Architecture Roadmap
- Lists individual work packages that will realize the Target Architecture and lays them out on a timeline to show progression from the Baseline Architecture to the Target Architecture
- Incrementally developed throughout Phases E and F, and informed by readily identifiable roadmap components from Phase B, C, and D within the ADM
Implementation and Migration Plan
- The Implementation and Migration Plan provides a schedule of the projects that will realize the Target Architecture.
- The Implementation and Migration Plan includes executable projects grouped into managed portfolios and programs.
- The Implementation and Migration Strategy identifying the approach to change is a key element of the Implementation and Migration Plan.

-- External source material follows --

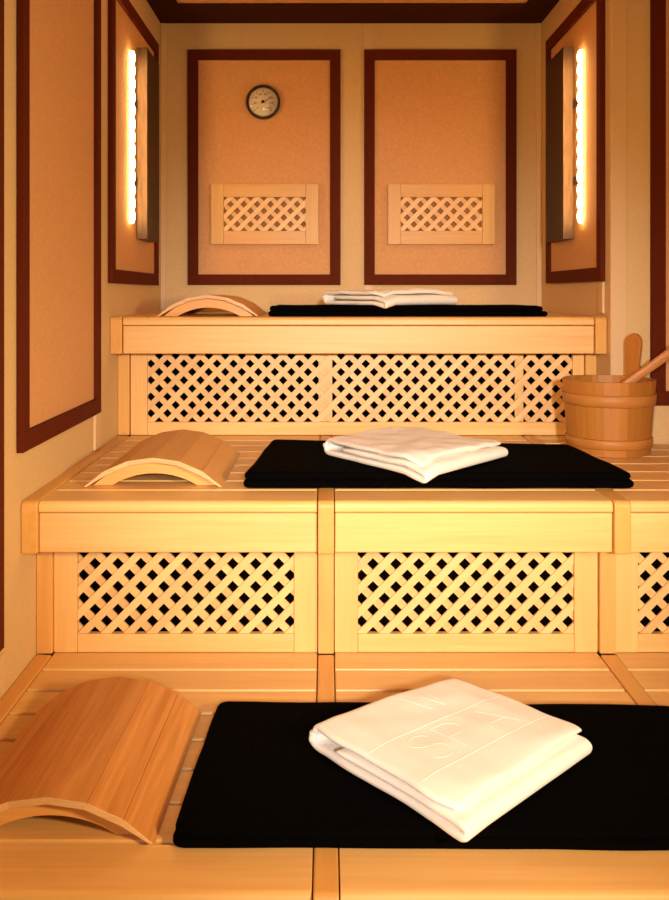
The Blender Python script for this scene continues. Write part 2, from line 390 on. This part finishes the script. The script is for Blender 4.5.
# numerals of the scale, too small in the photo to be read for certain
for k, s in enumerate(('0', '20', '40', '60', '80', '100', '120', '140')):
    a = math.radians(225-270*k/7); cu = bpy.data.curves.new('n', 'FONT'); cu.body = s; cu.size = .014; cu.align_x = 'CENTER'; cu.align_y = 'CENTER'; cu.extrude = .0002
    tmp = bpy.data.objects.new('n', cu); C.objects.link(tmp); bpy.context.view_layer.update()
    me = bpy.data.meshes.new_from_object(tmp.evaluated_get(bpy.context.evaluated_depsgraph_get())); bpy.data.objects.remove(tmp)
    b2 = new(); b2.from_mesh(me)
    for v in b2.verts: v.co = Vector((gx+.036*math.cos(a)+v.co.x, yd-.0003-v.co.z, gz+.036*math.sin(a)+v.co.y))
    if k == 0: allb = new()
    b2.to_mesh(me); b2.free(); allb.from_mesh(me)
obj('numerals', allb, 'ink', dial)
bm = new(); a = math.radians(28); d = Vector((math.cos(a), math.sin(a))); nn = Vector((-d.y, d.x))
prism(bm, [(gx+v.x, gz+v.y) for v in (d*-.012+nn*.002, d*.045+nn*.0006, d*.045-nn*.0006, d*-.012-nn*.002)], lambda v: (v[0], yd-.002, v[1]), lambda v: (v[0], yd-.003, v[1]))
disc_y(bm, [(.0001, 0), (.0065, .014), (.006, .004), (.0001, .004)], gx, gz, yd-.0005, 20)
obj('pointer', bm, 'ink', t)
bm = new(); R = .22; pr_ = [(max(1e-4, (gr-.0095)*i/8), .0155+math.sqrt(R*R-((gr-.0095)*i/8)**2)-math.sqrt(R*R-(gr-.0095)**2)) for i in range(8, -1, -1)]
disc_y(bm, pr_+[(q[0], q[1]-.0015) for q in pr_[::-1]], gx, gz, YB-.0066)
obj('glass_cover', bm, 'glass', t, smooth=True)

# ------------------------------------------------------------------ wall lamps
def wall_lamp(side, label):
    xw = XL+.0055 if side < 0 else XA-.0055; s = -side       # s: direction into the room
    ya, yb_ = (3.385, 3.63) if side < 0 else (3.375, 3.64); z0, z1 = 1.523, 2.243; p = .042
    X = lambda d: xw+s*d
    t = thing('wall_lamp', label, 'wall lamp', (xw, (ya+yb_)/2, z0), 'metal wall lamps')
    def b(name, d0, d1, y0, y1, za, zb, mat, par=t, bev=.001):
        return box(name, min(X(d0), X(d1)), max(X(d0), X(d1)), y0, y1, za, zb, mat, par, bev)
    bm = new()
    for (d0, d1, y0, y1, za, zb) in ((.003, p, ya, ya+.003, z0, z1), (.003, p, yb_-.003, yb_, z0, z1), (.003, p, ya+.003, yb_-.003, z0, z0+.003), (.003, p, ya+.003, yb_-.003, z1-.003, z1), (p-.003, p, ya+.003, ya+.008, z0+.003, z1-.003)):
        bx(bm, min(X(d0), X(d1)), max(X(d0), X(d1)), y0, y1, za, zb)
    obj('metal_shade', bm, 'metal', t, .0006)
    b('face_plate', p-.004, p-.001, ya+.0085, yb_-.0035, z0+.004, z1-.004, 'dark_in')
    cr = b('light_bar', .0005, .004, ya-.115, ya-.095, z0+.05, z1-.04, 'ledbar')
    b('mounting_arm', .0005, .006, ya-.0945, ya-.0005, z0+.2, z0+.23, 'metal'); b('mounting_arm', .0005, .006, ya-.0945, ya-.0005, z1-.23, z1-.2, 'metal')
    n = 13; tmpl = None
    for k in range(n):
        z = z0+.075+(z1-z0-.14)*k/(n-1)
        if tmpl is None:
            bm = new(); bmesh.ops.create_icosphere(bm, subdivisions=2, radius=1)
            for v in bm.verts: v.co = Vector((X(.009)+v.co.x*.010, ya-.105+v.co.y*.0125, z+v.co.z*.025))
            tmpl = obj('led', bm, 'led', t, smooth=True); z_0 = z
        else:
            c = tmpl.copy(); C.objects.link(c); c.parent = t; c.location = (0, 0, z-z_0)
wall_lamp(-1, 'narrow metal wall lamp with glowing edge on the left alcove wall')
wall_lamp(1, 'narrow metal wall lamp with glowing edge on the right alcove wall')

# ------------------------------------------------------------------ curved headrests
def headrest(xc, y0, y1, zb, rot, label, top, hw=.177, sag=.0755, nb=6, th=.0125):
    R = (hw*hw+sag*sag)/(2*sag); A = math.asin(hw/R); cz = sag-R
    P = lambda r, a: (r*math.sin(a), cz+r*math.cos(a))
    t = thing('curved_headrest', label, 'headrest', (xc, (y0+y1)/2, zb), 'curved wooden headrests')
    yc = (y0+y1)/2; L = (y1-y0)/2
    W = lambda u, y, z: (xc+u, yc+y, zb+z)
    bm = new()
    for i in range(nb):
        a0 = -A+2*A*i/nb; a1 = -A+2*A*(i+1)/nb; g = .0003/R
        o0, o1 = P(R, a0+g), P(R, a1-g); m = (a0+a1)/2; n = Vector((math.sin(m), math.cos(m)))*th
        q = [o0, o1, (o1[0]-n.x, max(o1[1]-n.y, .0006)), (o0[0]-n.x, max(o0[1]-n.y, .0006))]
        q = [(u, max(z, .0006)) for u, z in q]
        k0 = len(bm.faces)
        prism(bm, q, lambda v: W(v[0], -L, v[1]), lambda v: W(v[0], L, v[1]))
        bm.faces.ensure_lookup_table(); bm.faces[k0].material_index = 1; bm.faces[k0+1].material_index = 1
    obj('curved_boards', bm, [top, 'rest_end'], t, .0012)
    # arched ribs, flat feet, hollow under the arch
    for yr in (-L+.026, L-.046):
        pts = []
        for i in range(nb+1):
            a = -A+2*A*i/nb; m = a; r = (R-th-.0005)*1.0
            u, z = r*math.sin(a), cz+r*math.cos(a)
            if z > .001: pts.append((u, z))
        def hit(side):
            r = R-th-.0006; a = math.acos(max(-1, min(1, (0.0006-cz)/r))); return (side*r*math.sin(a), .0006)
        pts = [hit(-1)]+[p for p in pts if abs(p[0]) < hit(1)[0]-.004]+[hit(1)]
        ih, isg = hw*.615, sag*.40; r2 = (ih*ih+isg*isg)/(2*isg); A2 = math.asin(ih/r2)
        inner = [(r2*math.sin(A2-2*A2*i/14), isg-r2+r2*math.cos(A2-2*A2*i/14)+.0006) for i in range(15)]
        # quads between outer and inner outlines
        bm = new(); n = 28
        def samp(pl, n):
            ds = [0]
            for i in range(1, len(pl)): ds.append(ds[-1]+math.dist(pl[i], pl[i-1]))
            out = []
            for k in range(n+1):
                s = ds[-1]*k/n; j = 0
                while j < len(pl)-2 and ds[j+1] < s: j += 1
                f = (s-ds[j])/max(1e-9, ds[j+1]-ds[j]); out.append((pl[j][0]+(pl[j+1][0]-pl[j][0])*f, pl[j][1]+(pl[j+1][1]-pl[j][1])*f))
            return out
        o_ = samp(pts, n); i_ = samp(inner[::-1], n)
        f0 = [[bm.verts.new(W(*((p[0], yr+d, p[1])))) for p in ln] for d in (0, .02) for ln in (o_, i_)]
        for k in range(n):
            bm.faces.new((f0[0][k], f0[0][k+1], f0[1][k+1], f0[1][k])); bm.faces.new((f0[2][k], f0[3][k], f0[3][k+1], f0[2][k+1]))
            bm.faces.new((f0[0][k], f0[2][k], f0[2][k+1], f0[0][k+1])); bm.faces.new((f0[1][k], f0[1][k+1], f0[3][k+1], f0[3][k]))
        bm.faces.new((f0[0][0], f0[1][0], f0[3][0], f0[2][0])); bm.faces.new((f0[0][n], f0[2][n], f0[3][n], f0[1][n]))
        obj('arched_rib', bm, 'rest_rib', t)
    t.rotation_euler = (0, 0, rot)
    return t
headrest(-.449, 1.468, 1.932, H1, math.radians(-1.6), 'large red-brown curved headrest on the lowest bench, nearest the camera', 'rest_top')
headrest(-.440, 2.285, 2.765, H2, 0, 'curved wooden headrest on the middle bench beside the left wall', 'rest_top_pale')
headrest(-.410, 3.12, 3.59, H3, 0, 'curved wooden headrest on the top bench under the back wall', 'rest_top_pale')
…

Implementation Governance Model
The Implementation Governance Model ensures that a project transitioning into implementation also smoothly transitions into appropriate Architecture Governance.
Change Request
- In some circumstances, it is necessary for Implementation Projects to either deviate from the suggested architectural approach or to request scope extensions.
- Additionally, external factors - such as market factors, changes in business strategy, and new technology opportunities - may open up opportunities to extend and refine the architecture.
- In these circumstances, a Change Request may be submitted in order to kick-start a further cycle of architecture work.